El apretón de Pompeya

Esta vez tronó el Vesubio, pero los resultados no llevaron cenizas. El buen hombre se iba por las patas abajo, y a sus 80 años había pocas cosas que le importaran. Pidió a su mujer que guardara la puerta, que nadie entrase bajo ningún concepto. Presto, buscó un habitáculo cómodo y seguro, y pronto se puso a la labor, humana sin duda. Las fuerzas de seguridad observaron cómo una señora impedía el acceso al recinto a las gentes que querían entrar en la Casa de Menandro, que bien podía ser una servicial de varios oficios, pero que en este caso solo estaba siendo usada en uno. El hombre fue sorprendido, pero él no quería, con los pantalones en los tobillos y en pleno apretón. Los resultados estaban allí, y no eran las cenizas del Vesubio, aunque los gases podrían haber eliminado a cualquiera de haber estado un poco más concentrados. Los ministros italianos de Cultura y de Cohesión territorial fueron informados ipso facto, estaban cerca, aunque sus olores y funciones eran otros. La noticia dio la vuelta al mundo: un español había defecado en Pompeya. Fue denunciado y se echó, suponemos, tierra sobre el asunto. No querían levantar ampollas diplomáticas ni remover más la cosa nostra, así que zanjaron la cuestión con una multa tras entregarle un plano de las ruinas en el que se ve perfectamente que entrando a la derecha hay unos servicios que tienen hasta agua corriente.

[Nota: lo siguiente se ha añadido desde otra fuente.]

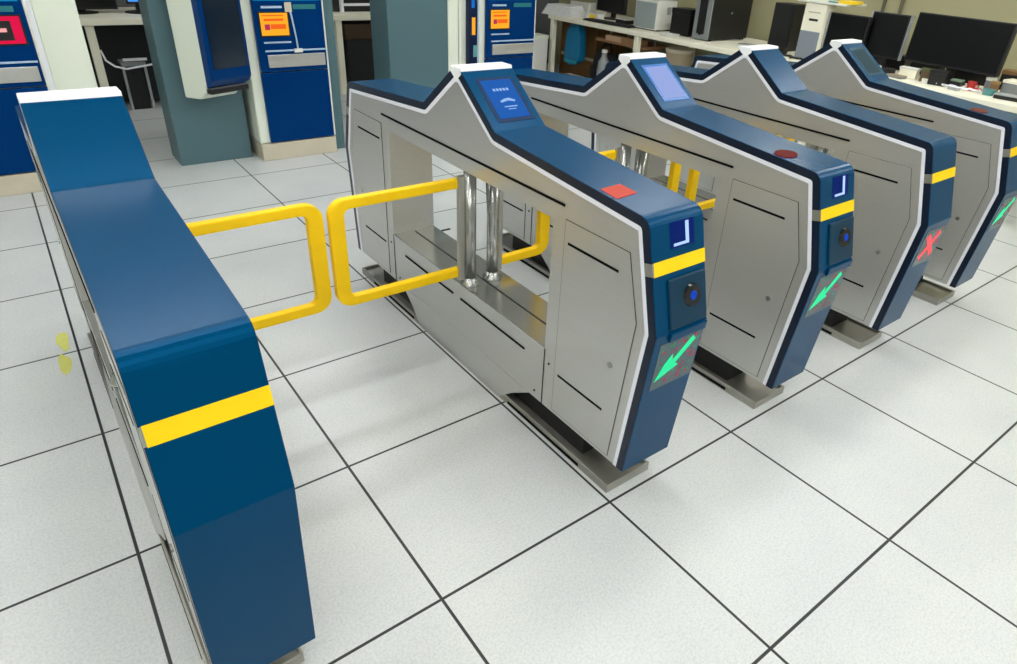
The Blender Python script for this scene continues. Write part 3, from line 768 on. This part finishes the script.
obj('shelf_board', B((0, .4, 0, .72, .575, .60)), card, t); obj('front_carton', B((-.01, .1, .04, .30, .60, .66)), card, t); obj('small_carton', B((-.01, .1, .33, .56, .60, .65)), mat('pinkish_carton', (196,160,130), .7), t)
obj('hanger', B((.18, .2, .02, .04, .60, .708)), steel_d, t); obj('hanger', B((.18, .2, .68, .70, .60, .708)), steel_d, t)
t = thing('waste_bin', 'round tan waste bin under the long desk, left of the tall black tower', 'bin', (5.44, 3.66, .0))
bm = bmesh.new(); lathe(bm, [(.11, 0), (.14, .62), (.13, .62), (.10, .02)]); obj('bin_wall', bm, mat('tan_fibre', (166,150,126), .6, noise=.15, nscale=9), t, smooth=False)
bm = bmesh.new(); lathe(bm, [(.144, .60), (.146, .63), (.136, .63)]); obj('rim', bm, base_c, t)
t = thing('white_bin', 'white box standing left of the long desk leg', 'box', (5.0, 5.36, 0))
obj('body', B((-.12, .1, 0, .2, 0, .50)), white_d, t, .006); obj('lid', B((-.125, .105, -.005, .205, .50, .54)), cream, t, .004)
t = thing('carton', 'low cream carton on the floor under the blue bag', 'box', (5.2, 5.08, -0.0))
obj('body', B((0, .2, -.1, .2, 0, .12)), cream_d, t, .003); obj('flap', B((-.002, .1, -.1, .2, .12, .126)), card, t)

# ------------------------------------------------------------------ world, camera, view
w = bpy.data.worlds.new('world'); SC.world = w; w.use_nodes = True
w.node_tree.nodes['Background'].inputs[0].default_value = (.7, .75, .8, 1); w.node_tree.nodes['Background'].inputs[1].default_value = .3
cam = bpy.data.cameras.new('camera'); co = bpy.data.objects.new('camera', cam); COL.objects.link(co)
co.location = (.05110735, -1.01083965, 1.53409773); co.rotation_euler = Euler((1.05895, -.0577957, -.6604952), 'XYZ')
cam.sensor_width = 36; cam.sensor_fit = 'HORIZONTAL'; cam.lens = 659.88*36/1017
cam.shift_x = (508.5-546.568)/1017; cam.shift_y = (306.31-332)/1017; cam.clip_start = .02
SC.camera = co
vs = SC.view_settings; vs.view_transform = 'Standard'; vs.look = 'None'; vs.gamma = 1; vs.exposure = .09; vs.use_curve_mapping = False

El mal del viajero, ese que se adueña de todo lo que comes durante días y días, guardándolo en tu interior en una posesión maldita, y te impide que vea la luz la naturaleza tal y como fue diseñada. Ese mal que solo lo entiende quien lo padece, y que cuando llegas a la farmacia, o a la apoteca, o a la botica, según dónde te pille, y te venden esos estimulantes que se supone que desencadenarán la erupción vesubiana, los envuelves y los guardas, ansioso de llegar a la habitación alquilada, y allí tomas, o pones, o lo que digan las instrucciones, y aguardas, un rato, y otro rato. Y nada, y aburrido te vas a Pompeya, que las vacaciones han costado un riñón y no es cosa de perderlas en baño extraño, extrañísimo. Y ahí puede llegar el problema, que te alcancen los ruidos sísmicos en un lugar que, como en Pompeya, no tengas a mano unos servicios. Y te da igual el campo, un árbol, un hoyo o la casa de Poncio Pilatos, que allí vas de cabeza. Y ahí suspiras en el alivio de una naturaleza que obra como han de obrar las personas estén donde estén. Y después, que lleguen los carabineros con ministros y legionarios, que te da igual, porque te has quedado más a gusto que un emperador. Y si tienen que multar que multen, que eso solo lo sabe quien lo padece, y más ahora, que estamos en las fechas que estamos. Y si no hay quien pague ya habrá quien deba.